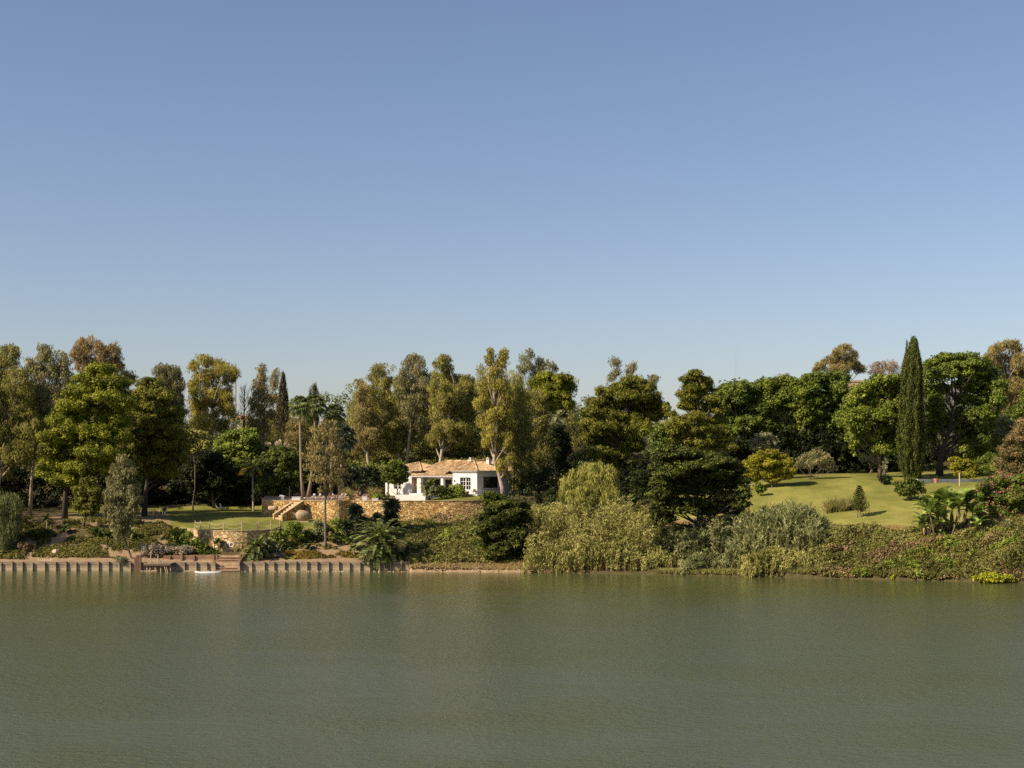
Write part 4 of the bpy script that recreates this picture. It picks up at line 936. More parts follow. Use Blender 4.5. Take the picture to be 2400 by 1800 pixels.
def hip(name, x0, x1, y0, y1, ze, zr, ends=(True, True)):
    """hip roof over a rectangle, ridge along the long side"""
    m = MB(); L, Wd = x1-x0, y1-y0
    if L >= Wd:
        h = Wd/2; sl = (zr-ze)/h; a, b_ = (h if ends[0] else 0), (h if ends[1] else 0)
        corr(m, [(0,0),(L,0),(L-b_,h),(a,h)], (1,0), (0,1), (x0,y0), ze, sl); corr(m, [(0,0),(L,0),(L-b_,h),(a,h)], (1,0), (0,-1), (x0,y1), ze, sl)
        if a: corr(m, [(0,0),(Wd,0),(h,h)], (0,1), (1,0), (x0,y0), ze, sl)
        if b_: corr(m, [(0,0),(Wd,0),(h,h)], (0,1), (-1,0), (x1,y0), ze, sl)
    else:
        h = L/2; sl = (zr-ze)/h
        corr(m, [(0,0),(Wd,0),(Wd-h,h),(h,h)], (0,1), (1,0), (x0,y0), ze, sl); corr(m, [(0,0),(Wd,0),(Wd-h,h),(h,h)], (0,1), (-1,0), (x1,y0), ze, sl)
        corr(m, [(0,0),(L,0),(h,h)], (1,0), (0,1), (x0,y0), ze, sl); corr(m, [(0,0),(L,0),(h,h)], (1,0), (0,-1), (x0,y1), ze, sl)
    return hp(name, m, M_roof)
r1 = hip('roof', -7.4, .42, -.42, 13.4, EZ+.10, 5.25)
r2 = hip('roof', -21.0, -12.0, .35, 9.4, EZ+.10, 5.05)
m = MB(); sl = (5.30-2.95)/6.1; corr(m, [(0,0),(10.2,0),(10.2,6.1),(3.2,6.1)], (1,0), (0,1), (-14.9,-.05), 2.95, sl); corr(m, [(0,0),(11,0),(11,3.4),(3.2,3.4)], (1,0), (0,-1), (-14.9,9.5), 3.9, .41); r3 = hp('roof', m, M_roof)
# ridge and hip caps, eave tile ends
m = MB()
for a, b_ in (((-3.49,3.5,5.31),(-3.49,9.5,5.31)), ((.42,-.42,EZ+.17),(-3.49,3.5,5.3)), ((-7.4,-.42,EZ+.17),(-3.49,3.5,5.3)), ((-12.0,.35,EZ+.17),(-16.5,4.87,5.12)), ((-21,.35,EZ+.17),(-16.5,4.87,5.12)), ((-11.7,6.05,5.35),(-3.5,6.05,5.35)), ((-14.9,-.05,3.02),(-11.7,6.05,5.35))):
    m.tube([a, b_], .11, 6)
hp('ridge_tiles', m, M_roof, r1)
M_eave = mottled('pale_eave_tiles', (.50,.36,.24), (.70,.58,.44), 5)
def dots(a, b_, z, pitch=.3):
    m = MB()
    a = np.array(a, float); b_ = np.array(b_, float); L = np.linalg.norm(b_-a); d = (b_-a)/L; nn = np.array([d[1], -d[0]])
    for i in range(int(L/pitch)):
        c = a + d*(i+.5)*pitch; m.tube([(c[0]+nn[0]*.05, c[1]+nn[1]*.05, z), (c[0]-nn[0]*.25, c[1]-nn[1]*.25, z+.06)], .085, 6)
    hp('eave_tiles', m, M_eave, r1)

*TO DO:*
Reproduce the full listing above verbatim, with no pictures included.

*ANSWER FOR THIS EXERCISE:*
Write part 4 of the bpy script that recreates this picture. It picks up at line 936. More parts follow. Use Blender 4.5. Take the picture to be 2400 by 1800 pixels.
def hip(name, x0, x1, y0, y1, ze, zr, ends=(True, True)):
    """hip roof over a rectangle, ridge along the long side"""
    m = MB(); L, Wd = x1-x0, y1-y0
    if L >= Wd:
        h = Wd/2; sl = (zr-ze)/h; a, b_ = (h if ends[0] else 0), (h if ends[1] else 0)
        corr(m, [(0,0),(L,0),(L-b_,h),(a,h)], (1,0), (0,1), (x0,y0), ze, sl); corr(m, [(0,0),(L,0),(L-b_,h),(a,h)], (1,0), (0,-1), (x0,y1), ze, sl)
        if a: corr(m, [(0,0),(Wd,0),(h,h)], (0,1), (1,0), (x0,y0), ze, sl)
        if b_: corr(m, [(0,0),(Wd,0),(h,h)], (0,1), (-1,0), (x1,y0), ze, sl)
    else:
        h = L/2; sl = (zr-ze)/h
        corr(m, [(0,0),(Wd,0),(Wd-h,h),(h,h)], (0,1), (1,0), (x0,y0), ze, sl); corr(m, [(0,0),(Wd,0),(Wd-h,h),(h,h)], (0,1), (-1,0), (x1,y0), ze, sl)
        corr(m, [(0,0),(L,0),(h,h)], (1,0), (0,1), (x0,y0), ze, sl); corr(m, [(0,0),(L,0),(h,h)], (1,0), (0,-1), (x0,y1), ze, sl)
    return hp(name, m, M_roof)
r1 = hip('roof', -7.4, .42, -.42, 13.4, EZ+.10, 5.25)
r2 = hip('roof', -21.0, -12.0, .35, 9.4, EZ+.10, 5.05)
m = MB(); sl = (5.30-2.95)/6.1; corr(m, [(0,0),(10.2,0),(10.2,6.1),(3.2,6.1)], (1,0), (0,1), (-14.9,-.05), 2.95, sl); corr(m, [(0,0),(11,0),(11,3.4),(3.2,3.4)], (1,0), (0,-1), (-14.9,9.5), 3.9, .41); r3 = hp('roof', m, M_roof)
# ridge and hip caps, eave tile ends
m = MB()
for a, b_ in (((-3.49,3.5,5.31),(-3.49,9.5,5.31)), ((.42,-.42,EZ+.17),(-3.49,3.5,5.3)), ((-7.4,-.42,EZ+.17),(-3.49,3.5,5.3)), ((-12.0,.35,EZ+.17),(-16.5,4.87,5.12)), ((-21,.35,EZ+.17),(-16.5,4.87,5.12)), ((-11.7,6.05,5.35),(-3.5,6.05,5.35)), ((-14.9,-.05,3.02),(-11.7,6.05,5.35))):
    m.tube([a, b_], .11, 6)
hp('ridge_tiles', m, M_roof, r1)
M_eave = mottled('pale_eave_tiles', (.50,.36,.24), (.70,.58,.44), 5)
def dots(a, b_, z, pitch=.3):
    m = MB()
    a = np.array(a, float); b_ = np.array(b_, float); L = np.linalg.norm(b_-a); d = (b_-a)/L; nn = np.array([d[1], -d[0]])
    for i in range(int(L/pitch)):
        c = a + d*(i+.5)*pitch; m.tube([(c[0]+nn[0]*.05, c[1]+nn[1]*.05, z), (c[0]-nn[0]*.25, c[1]-nn[1]*.25, z+.06)], .085, 6)
    hp('eave_tiles', m, M_eave, r1)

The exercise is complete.